Waving goodbye to the days of the big bonus
The institutions in question were Bank of Ireland and Irish Life & Permanent, two of the biggest players in the Irish mortgage market.
That each was forced to stress the soundness of its finances is another reminder that the banks feel under pressure to respond to suggestions that the downturn in Irish construction and housing will see them struggle, as bad debts and global funding conditions put balance sheets under pressure.
Before Bank of Ireland issued its yearly results on Wednesday there was speculation it would also announce a rights issue.
That rumour proved unfounded. Instead, chief executive, Brian Goggin took the opportunity to reassure the press that it had no need to go to the market.
Both he and chief financial officer, John O’Donovan stressed that while the amount of funding BoI has from the markets was down, it had more than compensated for that dip through a substantial boost in deposits from international sources.
That the bank was able to raise deposits internationally reflects well on its standing. However, it is a worry that such suspicion about the health of Irish financial institutions still persists.
Brian Goggin pointed out at the press conference that it wasn’t Irish banks that were running to the markets looking for funding. They have not had to resort to such funding because the bank kept well away from sub prime loans, unlike so many banks globally now paying a heavy price.
He pointed out also that many of the banks who rowed in with the US banks on the repackaging of such loans did so without knowing what they were getting involved in.
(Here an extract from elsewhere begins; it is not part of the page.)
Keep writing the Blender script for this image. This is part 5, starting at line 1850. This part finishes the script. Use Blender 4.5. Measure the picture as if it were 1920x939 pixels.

That’s a pretty serious accusation, but he’s not the first to make it and the fallout bears it out.
It’s ironic therefore that British fund managers, who saw Northern Rock go down the tubes and other major banks suffer losses, are still bad mouthing the Irish banking sector.
What the market seems to be suggesting is that because of the importance of the construction sector to the economy, banks will suffer to a greater or lesser extent as the property bubble works its way through over the next 18 to 24 months.
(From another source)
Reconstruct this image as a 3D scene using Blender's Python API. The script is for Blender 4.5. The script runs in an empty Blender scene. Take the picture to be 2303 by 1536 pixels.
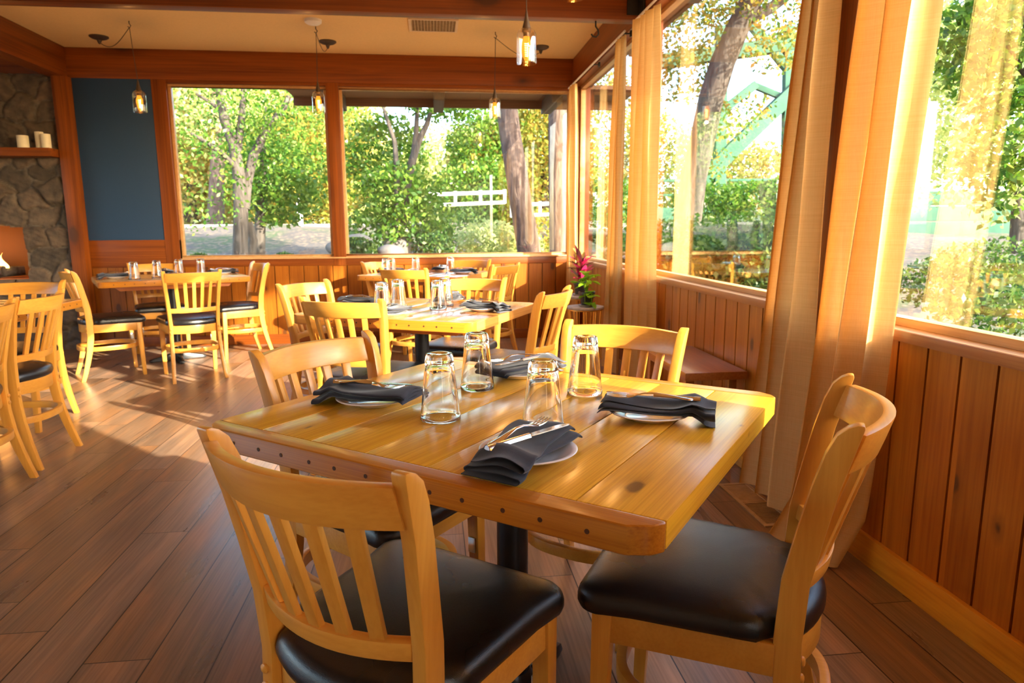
import bpy, bmesh, math, random
import numpy as np
from mathutils import Vector, Matrix
random.seed(7)
rng = np.random.default_rng(11)
SC = bpy.context.scene
COL = SC.collection
PI = math.pi

# ------------------------------------------------------------------ camera
P_, R_, Y_ = math.radians(9.664), math.radians(-.284), math.radians(6.61)
def cam_basis():
    f = Vector((0, math.cos(P_), -math.sin(P_))); u = Vector((0, math.sin(P_), math.cos(P_))); x = Vector((1, 0, 0))
    xr = x*math.cos(R_) + u*math.sin(R_); ur = -x*math.sin(R_) + u*math.cos(R_)
    M = Matrix.Rotation(-Y_, 3, 'Z')
    return M @ xr, M @ ur, M @ f
XR, UR, FW = cam_basis()
cd = bpy.data.cameras.new('camera'); cam = bpy.data.objects.new('camera', cd); COL.objects.link(cam)
cam.matrix_world = Matrix(((XR.x, UR.x, -FW.x, 0), (XR.y, UR.y, -FW.y, 0), (XR.z, UR.z, -FW.z, 1.18), (0, 0, 0, 1)))
cd.sensor_width = 36; cd.lens = 36*1512.8/2303; cd.clip_start = .05; cd.clip_end = 400
cd.dof.use_dof = True; cd.dof.focus_distance = 1.45; cd.dof.aperture_fstop = 8.0
SC.camera = cam
# ------------------------------------------------------------------ world, sun, exposure
SC.view_settings.view_transform = 'Standard'; SC.view_settings.look = 'None'
SC.view_settings.gamma = 1; SC.view_settings.exposure = 0.3; SC.view_settings.use_curve_mapping = False
W = bpy.data.worlds.new('sky'); SC.world = W; W.use_nodes = True
wn = W.node_tree; bg = wn.nodes['Background']
sky = wn.nodes.new('ShaderNodeTexSky'); sky.sky_type = 'NISHITA'; sky.sun_disc = False
SUN_DIR = Vector((-1, .97, -.52)).normalized()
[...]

After BoI’s results made the headlines mid-week, Citigroup issued a review saying the slowdown here would hurt earnings going forward.
The markets reflected that view when the bank’s shares fell over 5% to close to €8. Prior to the housing slowdown the shares hit a high of €18.65 last year, but have been going down since.
And British fund managers in particular appear convinced that construction has the power to do to Irish banks what the subprime did to banking globally — bring them to their knees.
There is no doubt that banks will be left nursing a lot of under-employed staff as the demand for loans stays well below what that they had geared up to deliver.
Those analysts believe some banks will struggle because the flow of funds that underpinned their growth is no longer available to them.
Davy Stockbroker’s took a different view. The results contained no shocks and were bang in line with expectations, they said.
This debate will rumble on for some time, but it was interesting to note that, despite its negative tone, the Citigroup said BoI’s shares would rise to €9 from their current base of close to €8.
While it would be starry -eyed to suggest banks here will not face tougher times, the sense of foreboding that surrounds the entire sector has not been justified.
We have had no real shock announcement from anywhere in the Irish banking sector. One thing is certain however — the days of the big bonuses will be on hold for quite a while as this saga plays itself out.